Fig. 1. Trends in the ECB’s key interest rate and eurozone inflation.

This poses a threat to oil-importing countries. The eurozone economy has already felt the impact. In May, the composite business activity index fell to its lowest level since October 2023. The European Commission has lowered its forecast for eurozone GDP growth from 1.2% to 0.9% and sharply raised its inflation estimate from 1.9% to 3% in 2026.

The worsening economic outlook will make it difficult for the ECB to tighten monetary policy. The futures market, anticipating 2–3 rate hikes this year, appears overly optimistic. The lower expectations fall, the worse it is for the euro.

The picture in the US is different. Business activity in the manufacturing sector has reached a four-year high, whilst Citi’s Economic Surprise Index has risen to its highest level since February. Macroeconomic data is encouraging, and the divergence in economic growth with the eurozone confirms the downward trend in EURUSD.

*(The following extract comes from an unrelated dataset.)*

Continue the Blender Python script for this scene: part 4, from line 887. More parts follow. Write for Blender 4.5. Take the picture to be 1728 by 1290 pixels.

The approach of the holidays is forcing the USDJPY bulls to hit the brakes. The story of currency interventions is still fresh in memory, with Japan estimated to have spent around ¥10 trillion to support the yen. Reduced liquidity increases the risks of further interventions.

Fig. 2. Trends in the Bank of Japan’s key interest rate and inflation.

Moreover, it is difficult to rely on the bears’ other trump card on USDJPY, namely a rate hike by the Bank of Japan. In April, the consumer price index slowed to 1.4%, the lowest level in four years. This reduces the likelihood of an overnight rate hike in June.